* Begin Source material *

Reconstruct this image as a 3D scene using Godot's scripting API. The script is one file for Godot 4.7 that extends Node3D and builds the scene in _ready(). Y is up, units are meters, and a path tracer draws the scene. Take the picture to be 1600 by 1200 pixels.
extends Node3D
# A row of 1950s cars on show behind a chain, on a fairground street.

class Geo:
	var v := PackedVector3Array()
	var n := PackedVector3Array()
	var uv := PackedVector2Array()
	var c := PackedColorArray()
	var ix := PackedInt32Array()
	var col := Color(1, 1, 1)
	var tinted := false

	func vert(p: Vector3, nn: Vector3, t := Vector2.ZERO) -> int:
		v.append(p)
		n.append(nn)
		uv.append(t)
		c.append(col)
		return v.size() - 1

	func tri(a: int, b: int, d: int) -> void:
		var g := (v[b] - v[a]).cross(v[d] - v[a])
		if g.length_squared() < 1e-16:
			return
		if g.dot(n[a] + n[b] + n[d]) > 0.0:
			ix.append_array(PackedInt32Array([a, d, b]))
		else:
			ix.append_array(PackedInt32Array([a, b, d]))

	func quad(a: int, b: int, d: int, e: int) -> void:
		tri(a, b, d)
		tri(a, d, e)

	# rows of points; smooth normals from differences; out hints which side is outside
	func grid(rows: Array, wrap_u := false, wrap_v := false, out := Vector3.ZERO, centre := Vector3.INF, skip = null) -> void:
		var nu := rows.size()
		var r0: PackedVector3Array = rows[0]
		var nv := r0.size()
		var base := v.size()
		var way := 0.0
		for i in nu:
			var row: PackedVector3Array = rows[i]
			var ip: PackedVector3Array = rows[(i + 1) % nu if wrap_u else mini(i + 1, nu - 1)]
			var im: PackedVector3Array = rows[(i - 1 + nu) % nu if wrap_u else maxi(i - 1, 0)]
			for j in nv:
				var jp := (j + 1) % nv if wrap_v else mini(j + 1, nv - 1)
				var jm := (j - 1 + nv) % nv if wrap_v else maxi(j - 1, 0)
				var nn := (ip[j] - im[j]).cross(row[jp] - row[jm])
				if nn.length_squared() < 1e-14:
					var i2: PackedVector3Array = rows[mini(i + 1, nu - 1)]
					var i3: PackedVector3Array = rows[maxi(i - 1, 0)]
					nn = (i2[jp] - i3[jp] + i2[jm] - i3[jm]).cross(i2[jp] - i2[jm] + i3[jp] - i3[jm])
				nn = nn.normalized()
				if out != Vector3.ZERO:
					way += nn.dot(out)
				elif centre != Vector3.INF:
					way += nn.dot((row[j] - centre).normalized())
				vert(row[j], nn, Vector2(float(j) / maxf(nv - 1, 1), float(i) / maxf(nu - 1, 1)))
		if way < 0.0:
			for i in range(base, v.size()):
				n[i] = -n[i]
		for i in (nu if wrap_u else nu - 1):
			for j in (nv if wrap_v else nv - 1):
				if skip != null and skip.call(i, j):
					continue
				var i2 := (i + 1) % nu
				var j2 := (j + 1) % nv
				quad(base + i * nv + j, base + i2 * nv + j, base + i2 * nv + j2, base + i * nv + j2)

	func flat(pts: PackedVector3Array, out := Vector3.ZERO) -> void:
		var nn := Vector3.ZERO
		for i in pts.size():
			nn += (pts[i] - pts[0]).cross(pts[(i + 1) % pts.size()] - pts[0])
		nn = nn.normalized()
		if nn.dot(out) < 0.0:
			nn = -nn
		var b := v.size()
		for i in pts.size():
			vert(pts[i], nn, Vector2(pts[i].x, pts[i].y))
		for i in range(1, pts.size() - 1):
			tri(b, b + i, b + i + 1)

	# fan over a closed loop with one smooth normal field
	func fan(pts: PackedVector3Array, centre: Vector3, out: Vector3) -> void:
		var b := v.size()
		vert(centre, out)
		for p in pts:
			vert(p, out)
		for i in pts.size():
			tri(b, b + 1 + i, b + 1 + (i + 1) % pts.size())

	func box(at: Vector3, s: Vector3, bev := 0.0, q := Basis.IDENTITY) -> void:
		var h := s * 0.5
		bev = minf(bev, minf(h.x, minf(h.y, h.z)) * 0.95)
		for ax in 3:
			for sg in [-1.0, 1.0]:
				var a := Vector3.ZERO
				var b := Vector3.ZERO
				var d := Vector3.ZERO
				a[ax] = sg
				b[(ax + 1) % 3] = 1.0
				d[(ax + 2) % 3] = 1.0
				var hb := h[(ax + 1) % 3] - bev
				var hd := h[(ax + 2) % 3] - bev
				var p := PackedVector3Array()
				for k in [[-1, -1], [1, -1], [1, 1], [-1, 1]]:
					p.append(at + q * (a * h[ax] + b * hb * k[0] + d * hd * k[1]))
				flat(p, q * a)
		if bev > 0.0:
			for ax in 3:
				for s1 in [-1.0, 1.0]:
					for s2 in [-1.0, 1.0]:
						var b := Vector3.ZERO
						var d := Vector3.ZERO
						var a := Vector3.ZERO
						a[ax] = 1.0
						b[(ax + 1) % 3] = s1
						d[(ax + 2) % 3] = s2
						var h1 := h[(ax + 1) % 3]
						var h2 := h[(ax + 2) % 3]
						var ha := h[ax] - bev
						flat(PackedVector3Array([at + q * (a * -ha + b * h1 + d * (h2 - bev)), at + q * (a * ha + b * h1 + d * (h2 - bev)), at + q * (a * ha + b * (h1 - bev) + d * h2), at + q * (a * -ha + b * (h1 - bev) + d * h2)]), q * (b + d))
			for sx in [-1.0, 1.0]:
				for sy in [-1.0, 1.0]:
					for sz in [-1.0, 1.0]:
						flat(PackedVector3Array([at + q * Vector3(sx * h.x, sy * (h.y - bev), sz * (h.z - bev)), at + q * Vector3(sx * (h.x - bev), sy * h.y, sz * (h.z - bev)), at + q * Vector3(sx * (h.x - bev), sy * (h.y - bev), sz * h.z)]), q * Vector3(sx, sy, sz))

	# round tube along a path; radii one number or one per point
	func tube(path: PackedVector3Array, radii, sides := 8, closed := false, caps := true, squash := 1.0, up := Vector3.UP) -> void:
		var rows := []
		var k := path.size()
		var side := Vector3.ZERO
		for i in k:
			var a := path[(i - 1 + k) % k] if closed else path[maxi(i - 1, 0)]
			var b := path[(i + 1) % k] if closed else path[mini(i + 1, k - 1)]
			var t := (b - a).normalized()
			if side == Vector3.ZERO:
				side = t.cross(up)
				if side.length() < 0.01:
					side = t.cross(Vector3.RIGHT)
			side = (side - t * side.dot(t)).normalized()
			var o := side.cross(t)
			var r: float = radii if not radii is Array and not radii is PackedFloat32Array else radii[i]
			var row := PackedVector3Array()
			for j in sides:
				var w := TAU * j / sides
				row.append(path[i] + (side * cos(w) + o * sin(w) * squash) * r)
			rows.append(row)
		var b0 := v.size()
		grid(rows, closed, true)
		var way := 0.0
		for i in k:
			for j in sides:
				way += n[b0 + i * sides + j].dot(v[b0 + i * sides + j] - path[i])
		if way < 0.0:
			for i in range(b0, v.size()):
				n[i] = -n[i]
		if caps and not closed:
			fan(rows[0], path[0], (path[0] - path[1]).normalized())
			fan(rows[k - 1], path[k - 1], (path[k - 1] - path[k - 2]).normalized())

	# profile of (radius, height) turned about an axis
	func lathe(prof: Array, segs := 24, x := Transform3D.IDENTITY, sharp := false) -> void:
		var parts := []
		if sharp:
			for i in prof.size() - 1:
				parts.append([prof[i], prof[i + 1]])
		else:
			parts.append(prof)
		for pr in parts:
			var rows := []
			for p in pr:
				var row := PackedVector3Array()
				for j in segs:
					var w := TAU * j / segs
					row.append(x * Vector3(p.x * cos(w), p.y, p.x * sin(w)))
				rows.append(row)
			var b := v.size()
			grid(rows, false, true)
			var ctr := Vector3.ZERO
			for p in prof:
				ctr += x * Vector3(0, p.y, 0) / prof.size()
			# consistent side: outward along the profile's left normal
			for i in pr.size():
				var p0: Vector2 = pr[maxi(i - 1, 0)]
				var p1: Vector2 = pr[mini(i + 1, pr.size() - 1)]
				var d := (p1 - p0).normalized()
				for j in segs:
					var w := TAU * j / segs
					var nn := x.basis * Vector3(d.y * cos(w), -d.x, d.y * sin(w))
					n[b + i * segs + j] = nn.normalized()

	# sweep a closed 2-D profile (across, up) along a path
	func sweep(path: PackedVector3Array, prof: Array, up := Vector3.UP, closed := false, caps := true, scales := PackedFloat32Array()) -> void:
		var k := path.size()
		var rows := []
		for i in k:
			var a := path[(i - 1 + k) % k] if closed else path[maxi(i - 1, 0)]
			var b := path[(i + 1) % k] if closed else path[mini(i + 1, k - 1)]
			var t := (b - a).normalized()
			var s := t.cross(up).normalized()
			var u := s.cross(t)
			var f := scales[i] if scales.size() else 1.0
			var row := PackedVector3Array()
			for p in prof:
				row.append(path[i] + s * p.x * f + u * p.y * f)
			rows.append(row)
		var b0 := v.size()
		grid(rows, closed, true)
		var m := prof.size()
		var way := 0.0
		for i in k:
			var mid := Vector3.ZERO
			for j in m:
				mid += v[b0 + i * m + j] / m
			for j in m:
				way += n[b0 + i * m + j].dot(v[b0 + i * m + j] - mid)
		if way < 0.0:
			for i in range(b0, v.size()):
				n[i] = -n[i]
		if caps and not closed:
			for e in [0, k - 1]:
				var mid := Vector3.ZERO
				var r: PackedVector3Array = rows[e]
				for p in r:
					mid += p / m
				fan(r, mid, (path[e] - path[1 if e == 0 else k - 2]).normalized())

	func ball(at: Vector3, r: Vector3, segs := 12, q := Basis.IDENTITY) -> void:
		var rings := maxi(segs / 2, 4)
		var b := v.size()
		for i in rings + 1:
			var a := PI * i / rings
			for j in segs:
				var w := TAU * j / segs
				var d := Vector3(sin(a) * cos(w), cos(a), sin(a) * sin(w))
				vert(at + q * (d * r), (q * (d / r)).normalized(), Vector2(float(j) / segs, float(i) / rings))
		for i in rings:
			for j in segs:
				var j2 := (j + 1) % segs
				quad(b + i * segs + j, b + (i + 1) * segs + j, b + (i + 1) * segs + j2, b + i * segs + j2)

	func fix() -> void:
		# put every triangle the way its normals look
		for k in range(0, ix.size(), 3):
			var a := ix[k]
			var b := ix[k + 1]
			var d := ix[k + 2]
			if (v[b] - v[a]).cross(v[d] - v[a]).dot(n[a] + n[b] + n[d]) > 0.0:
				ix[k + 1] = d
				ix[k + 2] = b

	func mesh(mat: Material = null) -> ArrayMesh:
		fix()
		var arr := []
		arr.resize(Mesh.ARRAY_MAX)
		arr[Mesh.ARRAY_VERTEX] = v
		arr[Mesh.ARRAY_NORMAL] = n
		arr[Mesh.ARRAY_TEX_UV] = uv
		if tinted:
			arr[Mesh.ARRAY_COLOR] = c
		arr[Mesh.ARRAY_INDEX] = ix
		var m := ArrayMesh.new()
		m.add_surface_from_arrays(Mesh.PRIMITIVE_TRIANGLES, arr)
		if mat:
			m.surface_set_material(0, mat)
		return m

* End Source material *

▶ What the exercise asks: Beginning at the top of the data, please return every line until and including the line containing "tri(a, d, e)", copied exactly, and nothing past it.

▶ Full output:
Reconstruct this image as a 3D scene using Godot's scripting API. The script is one file for Godot 4.7 that extends Node3D and builds the scene in _ready(). Y is up, units are meters, and a path tracer draws the scene. Take the picture to be 1600 by 1200 pixels.
extends Node3D
# A row of 1950s cars on show behind a chain, on a fairground street.

class Geo:
	var v := PackedVector3Array()
	var n := PackedVector3Array()
	var uv := PackedVector2Array()
	var c := PackedColorArray()
	var ix := PackedInt32Array()
	var col := Color(1, 1, 1)
	var tinted := false

	func vert(p: Vector3, nn: Vector3, t := Vector2.ZERO) -> int:
		v.append(p)
		n.append(nn)
		uv.append(t)
		c.append(col)
		return v.size() - 1

	func tri(a: int, b: int, d: int) -> void:
		var g := (v[b] - v[a]).cross(v[d] - v[a])
		if g.length_squared() < 1e-16:
			return
		if g.dot(n[a] + n[b] + n[d]) > 0.0:
			ix.append_array(PackedInt32Array([a, d, b]))
		else:
			ix.append_array(PackedInt32Array([a, b, d]))

	func quad(a: int, b: int, d: int, e: int) -> void:
		tri(a, b, d)
		tri(a, d, e)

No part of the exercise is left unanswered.